Turkey wasted no time expressing its displeasure about the conclusions as it had hoped the Joint Communication of the High Representative and the Commission on political, economic and trade relations would have been adopted by the European Council without any caveats. The Turkish foreign ministry issued a terse statement, saying the linking of the Cyprus issue to EU-Turkey relations would never be accepted. “The approach that restricts the multi-faceted Turkey-EU relations to the Cyprus issue must be abandoned; such a mentality cannot contribute positively and constructively to the Cyprus issue,” it said.

This reaction could be viewed as an indication of Christodoulides’ success in Brussels, but the linkage he secured seems more in line with the sterile practice of using Cyprus’ membership of the EU to punish Turkey for the occupation rather than to create conditions that would lead to a Cyprus breakthrough. There have been several such attempts, which started with the blocking of chapters in Turkey’s accession negotiations with the EU by the Tassos Papadopoulos presidency. The Anastasiades government also tried the same tactic after the Crans-Montana collapse, when Turkey was violating the Cypriot EEZ, without any success.

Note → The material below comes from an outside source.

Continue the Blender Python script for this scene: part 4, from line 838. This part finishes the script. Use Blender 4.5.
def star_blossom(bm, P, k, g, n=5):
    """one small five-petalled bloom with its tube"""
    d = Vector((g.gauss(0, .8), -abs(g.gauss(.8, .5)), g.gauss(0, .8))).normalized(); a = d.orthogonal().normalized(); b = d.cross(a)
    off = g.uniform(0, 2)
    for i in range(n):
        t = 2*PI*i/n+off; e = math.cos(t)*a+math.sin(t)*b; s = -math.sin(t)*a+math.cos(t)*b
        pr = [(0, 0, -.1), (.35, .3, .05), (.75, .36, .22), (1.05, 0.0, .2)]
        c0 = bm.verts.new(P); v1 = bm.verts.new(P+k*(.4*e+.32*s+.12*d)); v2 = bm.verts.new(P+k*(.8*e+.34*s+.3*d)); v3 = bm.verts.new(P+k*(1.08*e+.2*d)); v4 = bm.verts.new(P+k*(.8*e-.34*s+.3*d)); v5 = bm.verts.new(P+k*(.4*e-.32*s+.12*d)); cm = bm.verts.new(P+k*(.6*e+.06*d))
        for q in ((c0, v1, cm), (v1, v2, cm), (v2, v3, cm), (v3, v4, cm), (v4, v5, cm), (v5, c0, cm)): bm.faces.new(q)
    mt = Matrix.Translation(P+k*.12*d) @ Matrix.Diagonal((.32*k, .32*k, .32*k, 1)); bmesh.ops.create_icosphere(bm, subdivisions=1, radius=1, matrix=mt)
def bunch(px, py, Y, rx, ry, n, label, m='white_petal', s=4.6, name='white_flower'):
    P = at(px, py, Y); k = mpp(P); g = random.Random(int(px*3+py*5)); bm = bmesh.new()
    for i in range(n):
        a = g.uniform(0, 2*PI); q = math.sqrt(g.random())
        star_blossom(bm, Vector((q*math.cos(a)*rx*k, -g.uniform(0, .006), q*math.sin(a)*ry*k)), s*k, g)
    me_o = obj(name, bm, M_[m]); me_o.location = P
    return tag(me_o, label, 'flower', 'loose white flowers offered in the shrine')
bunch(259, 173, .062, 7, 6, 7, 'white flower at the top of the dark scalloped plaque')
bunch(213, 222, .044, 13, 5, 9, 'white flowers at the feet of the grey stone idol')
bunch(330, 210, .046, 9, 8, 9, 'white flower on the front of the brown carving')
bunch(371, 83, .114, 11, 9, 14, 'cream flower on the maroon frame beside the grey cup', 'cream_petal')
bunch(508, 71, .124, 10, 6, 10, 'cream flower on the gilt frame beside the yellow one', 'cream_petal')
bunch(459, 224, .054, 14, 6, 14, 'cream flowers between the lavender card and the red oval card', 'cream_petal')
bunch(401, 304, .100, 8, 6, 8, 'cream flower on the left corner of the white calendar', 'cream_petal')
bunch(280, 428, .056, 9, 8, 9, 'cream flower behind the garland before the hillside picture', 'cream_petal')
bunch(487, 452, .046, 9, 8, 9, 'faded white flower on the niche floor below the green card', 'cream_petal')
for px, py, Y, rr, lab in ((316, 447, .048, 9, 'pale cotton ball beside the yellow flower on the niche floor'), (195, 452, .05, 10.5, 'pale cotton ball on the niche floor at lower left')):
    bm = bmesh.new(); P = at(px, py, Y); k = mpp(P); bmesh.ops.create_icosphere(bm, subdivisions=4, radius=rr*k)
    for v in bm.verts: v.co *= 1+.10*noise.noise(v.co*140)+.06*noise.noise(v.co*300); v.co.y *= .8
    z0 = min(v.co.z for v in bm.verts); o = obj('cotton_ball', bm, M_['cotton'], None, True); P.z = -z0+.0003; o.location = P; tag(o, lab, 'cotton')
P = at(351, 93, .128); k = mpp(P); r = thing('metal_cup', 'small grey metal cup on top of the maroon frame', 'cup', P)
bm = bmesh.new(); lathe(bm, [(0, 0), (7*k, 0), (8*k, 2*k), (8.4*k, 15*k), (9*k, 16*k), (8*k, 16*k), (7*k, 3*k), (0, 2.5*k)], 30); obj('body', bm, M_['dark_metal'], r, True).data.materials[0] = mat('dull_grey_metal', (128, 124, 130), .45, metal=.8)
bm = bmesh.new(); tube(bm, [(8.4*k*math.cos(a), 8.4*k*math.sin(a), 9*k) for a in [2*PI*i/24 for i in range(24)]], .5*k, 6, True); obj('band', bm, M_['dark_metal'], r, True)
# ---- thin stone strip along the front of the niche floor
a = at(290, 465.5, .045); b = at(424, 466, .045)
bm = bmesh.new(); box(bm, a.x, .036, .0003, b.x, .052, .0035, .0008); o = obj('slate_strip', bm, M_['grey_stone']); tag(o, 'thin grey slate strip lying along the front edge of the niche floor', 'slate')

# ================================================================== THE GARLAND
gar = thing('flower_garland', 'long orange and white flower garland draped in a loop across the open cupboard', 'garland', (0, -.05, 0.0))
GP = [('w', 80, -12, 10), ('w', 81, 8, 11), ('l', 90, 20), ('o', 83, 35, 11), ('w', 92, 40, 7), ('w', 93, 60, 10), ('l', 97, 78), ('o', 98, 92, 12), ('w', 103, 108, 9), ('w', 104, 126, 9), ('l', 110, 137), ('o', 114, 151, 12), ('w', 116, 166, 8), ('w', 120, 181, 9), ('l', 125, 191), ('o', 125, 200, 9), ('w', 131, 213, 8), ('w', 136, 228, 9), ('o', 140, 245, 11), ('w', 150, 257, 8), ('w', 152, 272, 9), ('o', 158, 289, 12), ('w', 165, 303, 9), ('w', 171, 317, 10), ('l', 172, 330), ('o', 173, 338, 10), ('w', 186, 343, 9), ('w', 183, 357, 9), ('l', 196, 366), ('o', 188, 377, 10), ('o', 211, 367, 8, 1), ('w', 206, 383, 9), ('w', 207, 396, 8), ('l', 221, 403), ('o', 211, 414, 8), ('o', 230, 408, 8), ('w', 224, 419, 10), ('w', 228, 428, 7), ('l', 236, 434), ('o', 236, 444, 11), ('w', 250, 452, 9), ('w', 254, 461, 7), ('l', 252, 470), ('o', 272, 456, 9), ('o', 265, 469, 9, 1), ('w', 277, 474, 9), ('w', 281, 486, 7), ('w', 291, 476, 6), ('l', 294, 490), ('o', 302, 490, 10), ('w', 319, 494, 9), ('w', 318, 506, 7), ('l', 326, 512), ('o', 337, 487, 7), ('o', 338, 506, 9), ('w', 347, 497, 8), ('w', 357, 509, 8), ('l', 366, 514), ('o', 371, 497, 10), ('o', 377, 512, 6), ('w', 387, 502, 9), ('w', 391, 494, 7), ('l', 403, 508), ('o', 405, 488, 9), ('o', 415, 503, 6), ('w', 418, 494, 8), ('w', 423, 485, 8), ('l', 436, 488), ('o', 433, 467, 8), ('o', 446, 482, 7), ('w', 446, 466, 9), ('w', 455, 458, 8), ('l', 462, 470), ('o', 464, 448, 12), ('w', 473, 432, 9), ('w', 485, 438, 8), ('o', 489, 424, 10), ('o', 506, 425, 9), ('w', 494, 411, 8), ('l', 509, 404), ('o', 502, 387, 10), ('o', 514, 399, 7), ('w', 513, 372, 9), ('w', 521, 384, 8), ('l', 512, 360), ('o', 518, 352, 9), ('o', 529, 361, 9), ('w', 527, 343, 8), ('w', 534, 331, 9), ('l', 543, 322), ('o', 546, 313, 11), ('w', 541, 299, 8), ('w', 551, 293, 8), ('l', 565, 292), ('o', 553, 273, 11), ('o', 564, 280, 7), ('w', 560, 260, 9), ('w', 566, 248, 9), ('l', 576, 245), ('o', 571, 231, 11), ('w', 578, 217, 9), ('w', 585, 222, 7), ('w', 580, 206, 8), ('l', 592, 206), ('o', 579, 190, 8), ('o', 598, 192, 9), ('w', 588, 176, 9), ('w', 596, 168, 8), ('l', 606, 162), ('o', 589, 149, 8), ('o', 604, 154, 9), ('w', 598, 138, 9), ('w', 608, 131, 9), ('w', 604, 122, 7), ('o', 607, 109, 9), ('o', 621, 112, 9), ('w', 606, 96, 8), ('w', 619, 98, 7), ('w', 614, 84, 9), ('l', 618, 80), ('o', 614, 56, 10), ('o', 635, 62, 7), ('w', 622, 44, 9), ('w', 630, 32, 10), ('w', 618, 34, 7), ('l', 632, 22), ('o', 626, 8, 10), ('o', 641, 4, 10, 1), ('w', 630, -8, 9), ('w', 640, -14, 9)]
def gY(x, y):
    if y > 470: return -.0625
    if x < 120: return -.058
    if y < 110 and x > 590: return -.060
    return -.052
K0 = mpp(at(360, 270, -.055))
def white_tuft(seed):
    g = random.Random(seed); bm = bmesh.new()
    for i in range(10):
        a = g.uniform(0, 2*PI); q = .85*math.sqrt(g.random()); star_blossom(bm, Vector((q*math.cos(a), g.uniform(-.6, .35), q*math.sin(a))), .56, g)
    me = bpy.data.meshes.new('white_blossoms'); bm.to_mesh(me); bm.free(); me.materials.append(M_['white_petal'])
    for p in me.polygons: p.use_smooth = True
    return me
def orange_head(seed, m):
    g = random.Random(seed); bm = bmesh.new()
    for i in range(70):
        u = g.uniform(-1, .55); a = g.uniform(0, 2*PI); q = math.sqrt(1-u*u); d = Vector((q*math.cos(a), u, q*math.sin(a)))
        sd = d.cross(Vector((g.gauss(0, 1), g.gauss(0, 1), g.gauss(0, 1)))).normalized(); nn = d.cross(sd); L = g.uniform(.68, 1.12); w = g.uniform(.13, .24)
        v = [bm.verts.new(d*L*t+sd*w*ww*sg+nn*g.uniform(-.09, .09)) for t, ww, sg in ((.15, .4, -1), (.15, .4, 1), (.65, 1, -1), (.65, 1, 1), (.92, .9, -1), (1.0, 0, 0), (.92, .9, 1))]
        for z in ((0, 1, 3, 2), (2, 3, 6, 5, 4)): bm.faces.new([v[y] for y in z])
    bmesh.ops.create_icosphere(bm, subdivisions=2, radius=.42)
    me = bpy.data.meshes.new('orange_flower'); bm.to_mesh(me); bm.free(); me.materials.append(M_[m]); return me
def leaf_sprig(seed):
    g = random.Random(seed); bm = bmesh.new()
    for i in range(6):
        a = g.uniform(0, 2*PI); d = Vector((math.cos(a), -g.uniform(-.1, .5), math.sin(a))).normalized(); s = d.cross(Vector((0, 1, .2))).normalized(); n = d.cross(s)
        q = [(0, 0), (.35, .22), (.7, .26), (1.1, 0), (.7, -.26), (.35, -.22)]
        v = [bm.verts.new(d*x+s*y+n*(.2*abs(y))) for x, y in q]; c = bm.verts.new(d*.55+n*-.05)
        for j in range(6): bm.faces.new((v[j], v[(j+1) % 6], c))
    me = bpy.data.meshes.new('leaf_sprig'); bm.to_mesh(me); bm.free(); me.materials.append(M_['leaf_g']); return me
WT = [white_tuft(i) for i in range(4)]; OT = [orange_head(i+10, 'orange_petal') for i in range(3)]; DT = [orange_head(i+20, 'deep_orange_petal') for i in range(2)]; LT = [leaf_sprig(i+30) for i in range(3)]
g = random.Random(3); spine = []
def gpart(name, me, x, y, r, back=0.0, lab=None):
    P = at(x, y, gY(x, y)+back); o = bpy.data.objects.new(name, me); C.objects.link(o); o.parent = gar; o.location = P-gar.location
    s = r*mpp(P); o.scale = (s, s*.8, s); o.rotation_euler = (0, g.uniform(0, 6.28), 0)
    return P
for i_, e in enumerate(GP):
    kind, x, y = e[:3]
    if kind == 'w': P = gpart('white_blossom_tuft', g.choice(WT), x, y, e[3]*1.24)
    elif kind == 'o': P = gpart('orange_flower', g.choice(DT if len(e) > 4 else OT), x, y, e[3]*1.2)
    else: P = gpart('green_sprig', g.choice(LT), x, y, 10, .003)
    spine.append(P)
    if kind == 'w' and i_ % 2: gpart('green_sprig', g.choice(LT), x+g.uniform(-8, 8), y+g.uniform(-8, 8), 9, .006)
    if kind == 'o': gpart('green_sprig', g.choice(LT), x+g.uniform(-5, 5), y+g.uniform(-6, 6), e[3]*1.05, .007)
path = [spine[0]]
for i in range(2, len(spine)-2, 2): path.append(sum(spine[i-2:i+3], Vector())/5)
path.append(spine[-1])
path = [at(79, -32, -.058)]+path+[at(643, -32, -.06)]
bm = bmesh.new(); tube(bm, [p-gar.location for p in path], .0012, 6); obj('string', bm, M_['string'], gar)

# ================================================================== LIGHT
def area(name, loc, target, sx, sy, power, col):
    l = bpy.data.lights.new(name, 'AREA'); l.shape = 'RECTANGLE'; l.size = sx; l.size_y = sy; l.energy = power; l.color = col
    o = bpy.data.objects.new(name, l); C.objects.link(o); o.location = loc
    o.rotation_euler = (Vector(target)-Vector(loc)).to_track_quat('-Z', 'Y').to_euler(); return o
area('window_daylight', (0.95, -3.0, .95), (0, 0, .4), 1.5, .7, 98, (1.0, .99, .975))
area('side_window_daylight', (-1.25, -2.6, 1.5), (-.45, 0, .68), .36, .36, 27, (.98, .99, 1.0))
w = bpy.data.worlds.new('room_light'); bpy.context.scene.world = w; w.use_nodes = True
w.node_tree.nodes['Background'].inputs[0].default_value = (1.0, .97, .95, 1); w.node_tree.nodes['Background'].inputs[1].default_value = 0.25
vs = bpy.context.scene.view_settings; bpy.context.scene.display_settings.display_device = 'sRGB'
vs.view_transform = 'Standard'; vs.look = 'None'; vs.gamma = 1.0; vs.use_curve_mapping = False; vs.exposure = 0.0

Punishing Turkey appears to have become an end in itself, because it has been shown not to lead anywhere. It certainly does not create favourable conditions for reaching a settlement, which is supposedly the objective of Cyprus governments. President Christodoulides insists this is his number one priority, because the status quo is unsustainable, but does he seriously believe he can achieve this objective by linking Turkey’s relations with the EU to progress in the Cyprus issue? Perhaps he knows something we do not, but past experience has shown that such tactics do not yield the desired results.